Stored data:
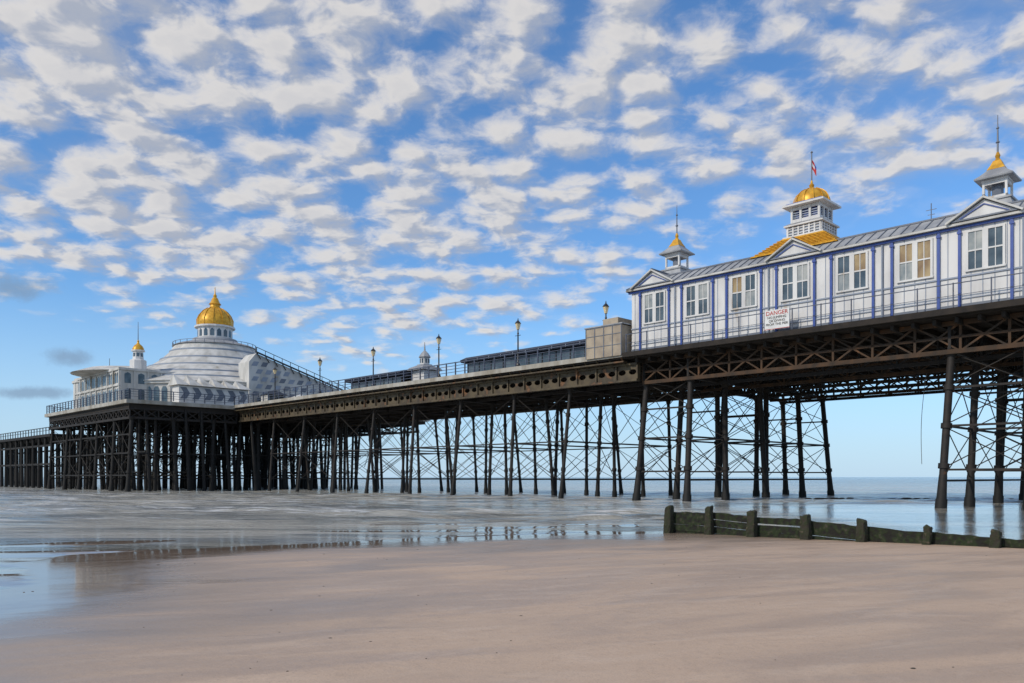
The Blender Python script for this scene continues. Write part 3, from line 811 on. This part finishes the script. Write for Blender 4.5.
foam=mth('MULTIPLY',mrange(foamn,.47,.58),mrange(foamb,.48,.60))
foam=mth('MULTIPLY',foam,mrange(sep.outputs['Y'],25,36,0,.72))
foam=mth('MULTIPLY',foam,mrange(calm,0,1,1,.15,False))
glint_mix=mrange(noise(pos,.15,5,.62,(.45,2.0,1),.1,1.0),.42,.62)
far=mrange(sep.outputs['Y'],60,300,0,1)
c0=mixc(glint_mix,(.44,.42,.36),(.17,.18,.17)); c0=mixc(far,c0,(.17,.23,.26))  # paler patches paint silvery glints into the water colour, beside darker water
L.new(mixc(foam,c0,(.78,.79,.80)),b.inputs['Base Color'])
rgh=mixc(near,(.04,.04,.04),(.12,.12,.12)); L.new(mixc(foam,rgh,(.55,.55,.55)),b.inputs['Roughness'])
b.inputs['IOR'].default_value=1.38
bp=nd('ShaderNodeBump'); bp.inputs['Distance'].default_value=.45
h=mth('ADD',mth('MULTIPLY',w1,1.2),mth('MULTIPLY',w2,.5)); h=mth('ADD',h,mth('MULTIPLY',foam,.06))
L.new(h,bp.inputs['Height']); L.new(mrange(near,0,1,.025,.7,False),bp.inputs['Strength']); L.new(bp.outputs[0],b.inputs['Normal'])
xs=grow(-62,46,.32,40000,1.3); ys=grow(12,75,.25,40000,1.3); Xw,Yw=np.meshgrid(xs,ys)
rng=np.random.RandomState(3); Zw=np.zeros(Xw.shape)
for i in range(30):
    lam=rng.uniform(.9,4.6); th=math.pi/2+rng.normal(0,.42); k=2*math.pi/lam
    Zw+=lam*.0050*np.sin(k*(Xw*math.cos(th)+Yw*math.sin(th))+rng.uniform(0,6.28)+1.2*np.sin(Xw*.13+i))
amp=np.clip((Yw-23)/9,0,1)*np.clip((150-Yw)/75,0,1)*np.clip((Xw+130)/60,0,1)*np.clip((110-Xw)/60,0,1)
calm_=np.clip((Xw-6)/9,0,1)*np.clip((60-Yw)/16,0,1)
bnd=.5+.5*np.sin(Yw*.22+Xw*.05+1.2*np.sin(Xw*.09))
Zw=WZ+Zw*amp*(.5+.8*bnd)*(1-.92*calm_)
sheet('sea',Xw,Yw,Zw,m)
g=MB((0,10,WZ),world)
for k in range(80):
    y=5.5+random.random()**1.3*14; x=random.uniform(-.62,.7)*y
    if not inside(np.array([x]),np.array([y]),land)[0]: continue
    if (x-GA.x)*R2+(y-GA.y)*R2>-.3: continue
    z=float(height(np.array([x]),np.array([y]))[0]); r=random.uniform(.003,.009)*(1+.03*y)
    if random.random()<.08: r*=2
    b0=len(g.v); g.lathe((x,y),[(r,z-.004),(r*.8,z+r*.3),(r*.3,z+r*.5)],5,rot=random.random()*6)
    el=random.uniform(1,2.4)
    for i in range(b0,len(g.v)): g.v[i].x=(g.v[i].x-x)*el+x
o=g.obj('seaweed_debris',[WEED]); tag(o,'small dark bits of seaweed and shell scattered on sand','seaweed'); o['kind']='stuff'

# ================================================================ WORLD
wd_=bpy.data.worlds.new('World'); S.world=wd_; wd_.use_nodes=True; nt=wd_.node_tree; L=nt.links
for n in list(nt.nodes): nt.nodes.remove(n)
SE=math.radians(34); SR=math.radians(236)
sky=nd('ShaderNodeTexSky'); sky.sky_type='NISHITA'; sky.sun_disc=False; sky.sun_elevation=SE; sky.sun_rotation=SR
sky.air_density=1.0; sky.dust_density=.3; sky.ozone_density=3.0
tc=nd('ShaderNodeTexCoord').outputs['Generated']
sp=nd('ShaderNodeSeparateXYZ'); L.new(tc,sp.inputs[0]); dx,dy,dz=sp.outputs
tint=nd('ShaderNodeMix',data_type='RGBA',blend_type='MULTIPLY'); tint.inputs[0].default_value=1
L.new(sky.outputs[0],tint.inputs[6]); tint.inputs[7].default_value=(.80,1.16,1.45,1)
bg1=nd('ShaderNodeBackground'); bg1.inputs[1].default_value=.115
haze=mixc(mrange(dz,-.02,.24,.85,0),tint.outputs[2],(4.4,5.9,7.6)); L.new(haze,bg1.inputs[0])
zc=mth('ADD',mth('MAXIMUM',dz,0.0),.20)
px=mth('DIVIDE',dx,zc); py=mth('DIVIDE',dy,zc)
cv=nd('ShaderNodeCombineXYZ'); L.new(px,cv.inputs[0]); L.new(py,cv.inputs[1]); pv=cv.outputs[0]
def off(v,o):
    n=nd('ShaderNodeVectorMath',operation='ADD'); L.new(v,n.inputs[0]); n.inputs[1].default_value=o; return n.outputs[0]
wn=nd('ShaderNodeTexNoise'); wn.inputs['Scale'].default_value=9; wn.inputs['Detail'].default_value=2; L.new(pv,wn.inputs['Vector'])
wv_=nd('ShaderNodeVectorMath',operation='MULTIPLY_ADD'); L.new(wn.outputs['Color'],wv_.inputs[0]); wv_.inputs[1].default_value=(.06,.06,0); L.new(pv,wv_.inputs[2])
wp=wv_.outputs[0]
def cn(v,det):
    a=noise(v,12,det,.58)
    vo=nd('ShaderNodeTexVoronoi',feature='SMOOTH_F1',voronoi_dimensions='2D'); vo.inputs['Scale'].default_value=9.0; vo.inputs['Smoothness'].default_value=.6
    L.new(v,vo.inputs['Vector'])
    return mth('ADD',mth('MULTIPLY',a,.60),mth('MULTIPLY',vo.outputs['Distance'],-.34))
bign=noise(pv,2.0,3,.5)
big=mth('MULTIPLY',bign,.40)
nA=cn(wp,7); nB=cn(off(wp,(-.022,-.034,0)),3)
hyp=mth('MAXIMUM',mth('ABSOLUTE',dy),.05)
u=mth('DIVIDE',dx,hyp); v=mth('DIVIDE',dz,hyp)
fc=nd('ShaderNodeFloatCurve'); L.new(mth('ADD',mth('MULTIPLY',u,.5),.5),fc.inputs[1]); fc.inputs[0].default_value=1
cu=fc.mapping.curves[0]
pts=[(0,.27),(.18,.245),(.30,.20),(.37,.165),(.52,.175),(.58,.24),(.66,.31),(.74,.34),(.82,.32),(1,.32)]
cu.points[0].location=pts[0]; cu.points[1].location=pts[-1]
for p in pts[1:-1]: cu.points.new(*p)
fc.mapping.update()
vb=fc.outputs[0]
cov=mrange(mth('SUBTRACT',v,vb),-.06,.08)
thr=mth('SUBTRACT',.53,mth('MULTIPLY',cov,.20))
thr=mth('SUBTRACT',thr,mrange(u,-.3,.35,.025,-.015))
df=mth('SUBTRACT',mth('ADD',nA,big),thr)
dens=mrange(df,-.12,.15)
veil=mth('MULTIPLY',mrange(mth('ADD',bign,mth('MULTIPLY',mth('SUBTRACT',nA,.16),.6)),.38,.62),mth('MULTIPLY',cov,.34))
dens=mth('MULTIPLY',dens,mrange(cov,0,.25,.0,1))
dens=mth('MAXIMUM',dens,veil)
def blob(cu_,cv_,ru,rv):
    wob=mth('MULTIPLY',mth('SUBTRACT',noise(tc,38,5,.65),.5),1.7)
    a=mth('POWER',mth('DIVIDE',mth('SUBTRACT',u,cu_),ru),2); c=mth('POWER',mth('DIVIDE',mth('SUBTRACT',v,cv_),rv),2)
    return mrange(mth('ADD',mth('SQRT',mth('ADD',a,c)),wob),.2,1.25,.7,0)
bl=mth('MAXIMUM',blob(-.625,.236,.06,.016),blob(-.555,.150,.032,.013))
bl=mth('MAXIMUM',bl,blob(-.60,.105,.06,.008))
lit=mrange(mth('SUBTRACT',nA,nB),-.08,.08)
core=mrange(df,.06,.26)
cc=mixc(lit,(.44,.48,.57),(.82,.79,.76))
cc=mixc(mth('MULTIPLY',core,.32),cc,(.50,.52,.58))
bg2=nd('ShaderNodeBackground'); L.new(cc,bg2.inputs[0]); bg2.inputs[1].default_value=.93
bg3=nd('ShaderNodeBackground'); bg3.inputs[0].default_value=(.22,.32,.46,1)
mx=nd('ShaderNodeMixShader'); L.new(mth('MULTIPLY',dens,.93),mx.inputs[0]); L.new(bg1.outputs[0],mx.inputs[1]); L.new(bg2.outputs[0],mx.inputs[2])
mx2=nd('ShaderNodeMixShader'); L.new(bl,mx2.inputs[0]); L.new(mx.outputs[0],mx2.inputs[1]); L.new(bg3.outputs[0],mx2.inputs[2])
ou=nd('ShaderNodeOutputWorld'); L.new(mx2.outputs[0],ou.inputs[0])
sl=bpy.data.lights.new('sun','SUN'); sl.energy=2.35; sl.angle=math.radians(3); sl.color=(1,.91,.78)
so_=bpy.data.objects.new('sun',sl); COL.objects.link(so_)
sd=Vector((math.sin(SR)*math.cos(SE),math.cos(SR)*math.cos(SE),math.sin(SE)))
so_.rotation_euler=sd.to_track_quat('Z','Y').to_euler()
cam=bpy.data.cameras.new('camera'); cam.lens=28.125; cam.sensor_width=36; cam.shift_y=.1323; cam.clip_end=60000; cam.clip_start=.1
co=bpy.data.objects.new('camera',cam); COL.objects.link(co); co.location=(0,0,0); co.rotation_euler=(math.radians(90),0,0)
S.camera=co
S.view_settings.view_transform='Standard'; S.view_settings.look='None'; S.view_settings.exposure=0
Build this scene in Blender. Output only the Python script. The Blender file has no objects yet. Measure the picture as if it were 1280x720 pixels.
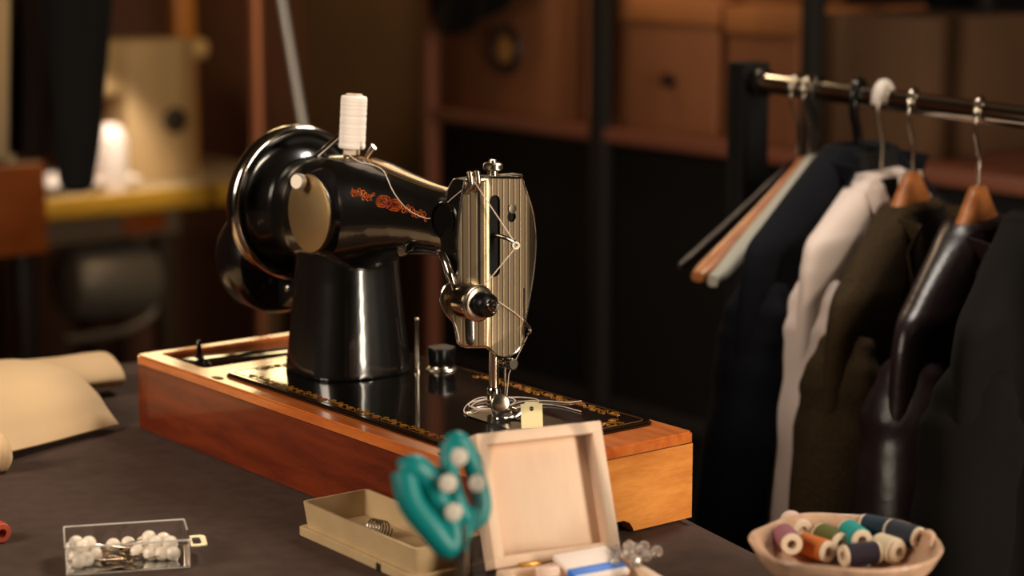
import bpy, bmesh, math, random
from math import pi, sin, cos, sqrt, radians
from mathutils import Vector, Matrix, noise
from mathutils.bvhtree import BVHTree
random.seed(7)
scn = bpy.context.scene
COL = scn.collection
V = Vector

# ------------------------------------------------------------------ camera
FPX = 2600.5                      # focal length in pixels of a 1280 wide frame
CAM = V((1.6899, -.8864, .4682)); YAW = .905; PIT = .1768
FWD = V((-sin(YAW)*cos(PIT), cos(YAW)*cos(PIT), -sin(PIT)))
RGT = V((cos(YAW), sin(YAW), 0)); UPV = RGT.cross(FWD)
def ray(px, py): return FWD + RGT*((px-640)/FPX) - UPV*((py-360)/FPX)
def atd(px, py, d): return CAM + ray(px, py)*d            # point at a depth
def atz(px, py, z): r = ray(px, py); return CAM + r*((z-CAM.z)/r.z)   # on a level plane
def atv(px, py, v): r = ray(px, py); return CAM + r*((v-CAM.y)/r.y)
def atu(px, py, u): r = ray(px, py); return CAM + r*((u-CAM.x)/r.x)

cd = bpy.data.cameras.new('camera'); cam = bpy.data.objects.new('camera', cd); COL.objects.link(cam)
cam.matrix_world = Matrix(((RGT.x, UPV.x, -FWD.x, CAM.x), (RGT.y, UPV.y, -FWD.y, CAM.y), (RGT.z, UPV.z, -FWD.z, CAM.z), (0, 0, 0, 1)))
cd.sensor_width = 36; cd.lens = FPX/1280*36; cd.clip_start = .05; cd.clip_end = 50
cd.dof.use_dof = True; cd.dof.focus_distance = 1.66; cd.dof.aperture_fstop = 3.8; cd.dof.aperture_blades = 0
scn.camera = cam

# ------------------------------------------------------------------ materials
def lin(c): return tuple((x/12.92 if x <= .04045 else ((x+.055)/1.055)**2.4) for x in [k/255 for k in c])
MATS = {}
def mat(name, rgb, rough=.5, metal=0, coat=0, trans=0, ior=1.45, noise_s=0, noise_a=.15, bump=0, bump_s=200, sheen=0, emit=None, es=0, spec=.5, stretch=(1,1,1)):
    if name in MATS: return MATS[name]
    m = bpy.data.materials.new(name); m.use_nodes = True; nt = m.node_tree; N = nt.nodes; L = nt.links
    b = N['Principled BSDF']; c = lin(rgb)
    b.inputs['Base Color'].default_value = (*c, 1); b.inputs['Roughness'].default_value = rough; b.inputs['Metallic'].default_value = metal
    b.inputs['Coat Weight'].default_value = coat; b.inputs['Coat Roughness'].default_value = .06
    b.inputs['Transmission Weight'].default_value = trans; b.inputs['IOR'].default_value = ior
    b.inputs['Specular IOR Level'].default_value = spec
    if sheen: b.inputs['Sheen Weight'].default_value = sheen; b.inputs['Sheen Roughness'].default_value = .4
    if emit: b.inputs['Emission Color'].default_value = (*lin(emit), 1); b.inputs['Emission Strength'].default_value = es
    if noise_s or bump:
        tc = N.new('ShaderNodeTexCoord'); mp = N.new('ShaderNodeMapping'); mp.inputs['Scale'].default_value = stretch
        L.new(tc.outputs['Object'], mp.inputs['Vector'])
    if noise_s:
        n = N.new('ShaderNodeTexNoise'); n.inputs['Scale'].default_value = noise_s; n.inputs['Detail'].default_value = 5
        L.new(mp.outputs['Vector'], n.inputs['Vector'])
        r = N.new('ShaderNodeValToRGB'); L.new(n.outputs['Fac'], r.inputs['Fac'])
        r.color_ramp.elements[0].position = .3; r.color_ramp.elements[1].position = .7
        r.color_ramp.elements[0].color = (*[x*(1-noise_a) for x in c], 1); r.color_ramp.elements[1].color = (*[min(1, x*(1+noise_a)) for x in c], 1)
        L.new(r.outputs['Color'], b.inputs['Base Color'])
    if bump:
        n2 = N.new('ShaderNodeTexNoise'); n2.inputs['Scale'].default_value = bump_s; n2.inputs['Detail'].default_value = 3
        L.new(mp.outputs['Vector'], n2.inputs['Vector'])
        bp = N.new('ShaderNodeBump'); bp.inputs['Strength'].default_value = bump; bp.inputs['Distance'].default_value = .002
        L.new(n2.outputs['Fac'], bp.inputs['Height']); L.new(bp.outputs['Normal'], b.inputs['Normal'])
    MATS[name] = m; return m

def wood(name, dark, light, scale=6, stretch=(1, 8, 8), rough=.3, coat=.4):
    m = mat(name, light, rough, coat=coat)
    nt = m.node_tree; N = nt.nodes; L = nt.links; b = N['Principled BSDF']
    tc = N.new('ShaderNodeTexCoord'); mp = N.new('ShaderNodeMapping'); mp.inputs['Scale'].default_value = stretch
    L.new(tc.outputs['Object'], mp.inputs['Vector'])
    n = N.new('ShaderNodeTexNoise'); n.inputs['Scale'].default_value = scale; n.inputs['Detail'].default_value = 8; n.inputs['Distortion'].default_value = .6
    L.new(mp.outputs['Vector'], n.inputs['Vector'])
    n2 = N.new('ShaderNodeTexNoise'); n2.inputs['Scale'].default_value = scale*9; n2.inputs['Detail'].default_value = 4
    L.new(mp.outputs['Vector'], n2.inputs['Vector'])
    mx = N.new('ShaderNodeMath'); mx.operation = 'MULTIPLY_ADD'; mx.inputs[1].default_value = .35; L.new(n2.outputs['Fac'], mx.inputs[0]); L.new(n.outputs['Fac'], mx.inputs[2])
    r = N.new('ShaderNodeValToRGB'); L.new(mx.outputs[0], r.inputs['Fac'])
    r.color_ramp.elements[0].position = .45; r.color_ramp.elements[0].color = (*lin(dark), 1)
    r.color_ramp.elements[1].position = .85; r.color_ramp.elements[1].color = (*lin(light), 1)
    L.new(r.outputs['Color'], b.inputs['Base Color'])
    return m

def ribbed(name, rgb, axis, period, rough=.25, metal=1, dark=.35, strength=.6):
    """brushed or engraved metal with fine parallel grooves along one axis"""
    m = mat(name, rgb, rough, metal)
    nt = m.node_tree; N = nt.nodes; L = nt.links; b = N['Principled BSDF']
    tc = N.new('ShaderNodeTexCoord'); sx = N.new('ShaderNodeSeparateXYZ'); L.new(tc.outputs['Object'], sx.inputs[0])
    mm = N.new('ShaderNodeMath'); mm.operation = 'MULTIPLY'; mm.inputs[1].default_value = 2*pi/period; L.new(sx.outputs[axis], mm.inputs[0])
    sn = N.new('ShaderNodeMath'); sn.operation = 'SINE'; L.new(mm.outputs[0], sn.inputs[0])
    r = N.new('ShaderNodeValToRGB'); mr = N.new('ShaderNodeMapRange'); mr.inputs[1].default_value = -1; mr.inputs[2].default_value = 1
    L.new(sn.outputs[0], mr.inputs[0]); L.new(mr.outputs[0], r.inputs[0])
    c = lin(rgb); r.color_ramp.elements[0].position = .02; r.color_ramp.elements[0].color = (*[x*dark for x in c], 1)
    r.color_ramp.elements[1].position = .22; r.color_ramp.elements[1].color = (*c, 1)
    L.new(r.outputs[0], b.inputs['Base Color'])
    bp = N.new('ShaderNodeBump'); bp.inputs['Strength'].default_value = strength; bp.inputs['Distance'].default_value = .001
    L.new(r.outputs[0], bp.inputs['Height']); L.new(bp.outputs['Normal'], b.inputs['Normal'])
    return m

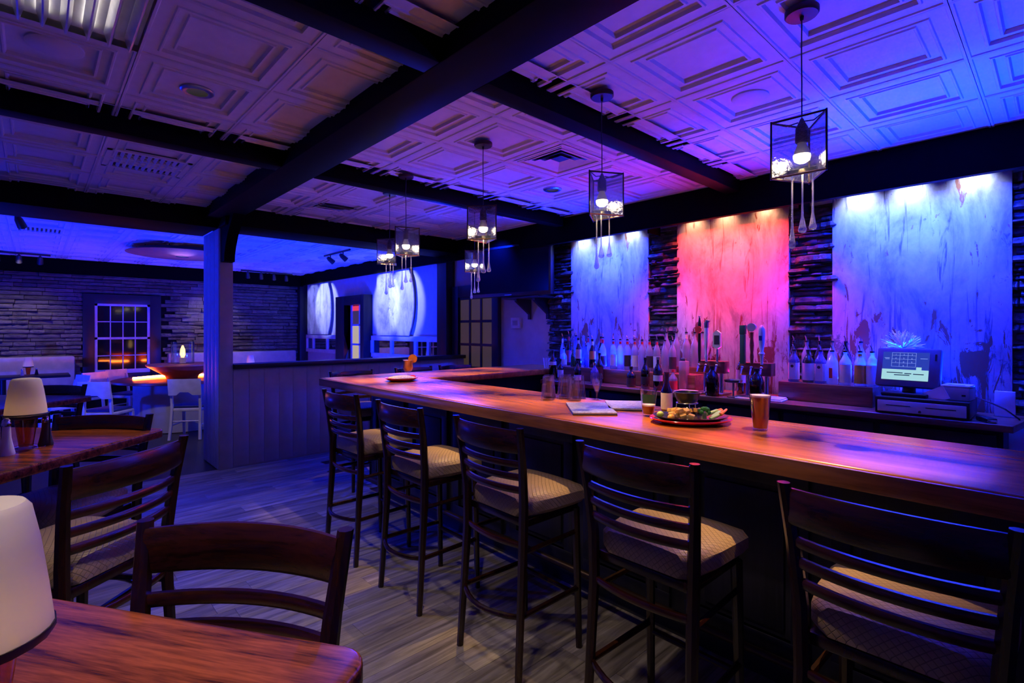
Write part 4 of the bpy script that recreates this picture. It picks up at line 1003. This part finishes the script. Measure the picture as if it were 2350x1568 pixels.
# ================================================================ BEER TAPS
def tower(y0, y1, label, handles):
    yc = (y0 + y1) / 2; h = (y1 - y0) / 2
    t_ = thing('beer_tap_tower', label, 'beer taps', (4.50, yc, 1.0), 0, 'beer tap towers')
    MB().box(-.05, .05, -h, h, .19, .30, .006).build('head', 'tap_wood', t_)
    for s in (-1, 1): MB().lathe([(.03, 0), (.02, .02), (.018, .19)], 12, 0, s * h * .6, 0).build('column', 'chrome', t_)
    MB().box(-.12, .08, -h - .01, h + .01, .0, .018, .003).build('drip_tray', 'steel', t_)
    for (y, kind) in handles:
        dy = y - yc
        MB().tube([(-.05, dy, .25), (-.09, dy, .25), (-.115, dy, .20)], [.013, .011, .008], 8).ball((-.085, dy, .262), .014, 8, 6).build('faucet', 'chrome', t_)
        b = MB(); z = .29; X = -.075
        if kind == 'black_badge':
            b.lathe([(.010, 0), (.014, .10), (.013, .30), (.016, .34), (.012, .36), (.006, .40)], 12, X, dy, z); hd = b.build('tap_handle', 'black_plastic', t_)
            MB().tube([(X - .018, dy, z + .29), (X - .026, dy, z + .29)], .032, 14).build('badge', 'label_red', hd)
            MB().ball((X, dy, z + .41), .010, 8, 6).build('finial', 'chrome', hd)
        elif kind == 'white_taper':
            b.lathe([(.010, 0), (.012, .03), (.018, .05), (.012, .07), (.014, .12), (.022, .24), (.018, .31)], 14, X, dy, z); hd = b.build('tap_handle', 'white_paint', t_)
            MB().tube([(X, dy, z + .30), (X, dy, z + .345), (X, dy - .012, z + .37), (X, dy - .03, z + .365)], [.018, .022, .022, .012], 10).build('hook_top', 'blue_grey_plastic', hd)
        elif kind == 'sign':
            b.lathe([(.010, 0), (.008, .12)], 10, X, dy, z); hd = b.build('tap_handle', 'chrome', t_)
            MB().prism([(dy - .035, z + .14), (dy, z + .115), (dy + .035, z + .14), (dy + .035, z + .26), (dy, z + .285), (dy - .035, z + .26)], X - .012, X + .012, 'x').build('sign', 'label_cream', hd)
            MB().box(X - .015, X - .011, dy - .022, dy + .022, z + .16, z + .24).build('picture', 'label_dark', hd)
        elif kind == 'dark_column':
            b.box(X - .018, X + .018, dy - .020, dy + .020, z, z + .25, .004).box(X - .02, X + .02, dy - .024, dy + .024, z + .25, z + .33, .006); hd = b.build('tap_handle', 'label_green', t_)
        elif kind == 'carved':
            b.lathe([(.010, 0), (.016, .06), (.012, .10), (.018, .16), (.013, .22), (.016, .27)], 12, X, dy, z); hd = b.build('tap_handle', 'tap_wood', t_)
            MB().tube([(X - .012, dy, z + .31), (X + .012, dy, z + .31)], .036, 16).build('disc_top', 'grey_plastic', hd)
        else:
            b.lathe([(.010, 0), (.014, .07), (.026, .09), (.014, .11), (.022, .17), (.027, .26), (.024, .30), (.012, .325), (0, .33)], 16, X, dy, z); hd = b.build('tap_handle', 'white_paint', t_)
            MB().box(X - .0275, X - .024, dy - .012, dy + .012, z + .20, z + .24).build('badge', 'blue_vinyl', hd)
tower(2.03, 2.28, 'left beer tap tower with a white curved handle', ((2.25, 'black_badge'), (2.185, 'white_taper'), (2.085, 'sign')))
tower(1.64, 1.90, 'right beer tap tower with a fat white handle', ((1.86, 'dark_column'), (1.785, 'carved'), (1.705, 'white_fat')))
def growler(x, y, label):
    t_ = thing('growler', label, 'growler', (x, y, 1.0), 0, 'dark growlers under the taps')
    MB().lathe([(.05, 0), (.058, .01), (.058, .15), (.045, .19), (.02, .22), (.02, .25)], 16).build('glass', 'stout', t_)
    MB().lathe([(.024, .24), (.024, .262), (0, .263)], 12).build('cap', 'black_plastic', t_)
growler(4.36, 2.10, 'dark growler in front of the left tap tower')
growler(4.36, 1.72, 'dark growler in front of the right tap tower')
ped = thing('glass_stand', 'small tray on a stem before the bottle between the taps', 'stand', (4.40, 1.93, 1.0), 0)
MB().lathe([(.05, 0), (.05, .006), (.008, .012), (.008, .12), (.07, .13), (.075, .15), (.07, .15), (.065, .135), (0, .135)], 18).build('stand', 'steel', ped)
tw = thing('bar_towel', 'pale folded towel lying on the back counter edge', 'towel', (4.42, 1.72, 1.0), .1)
MB().box(-.10, .13, -.19, .17, .0, .012, .005).box(-.09, .12, -.18, .02, .012, .022, .004).build('cloth', 'paper', tw)
pp = thing('paper_stack', 'stack of papers on the back counter by the taps', 'papers', (4.40, 2.33, 1.0), -.05)
for k in range(3): MB().box(-.09, .09, -.12, .12, k * .006, k * .006 + .005, 0, Matrix.Rotation(.1 * k, 4, 'Z')).build('sheet', 'paper', pp)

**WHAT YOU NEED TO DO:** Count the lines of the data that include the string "picture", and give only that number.

**RIGHT ANSWER:** 3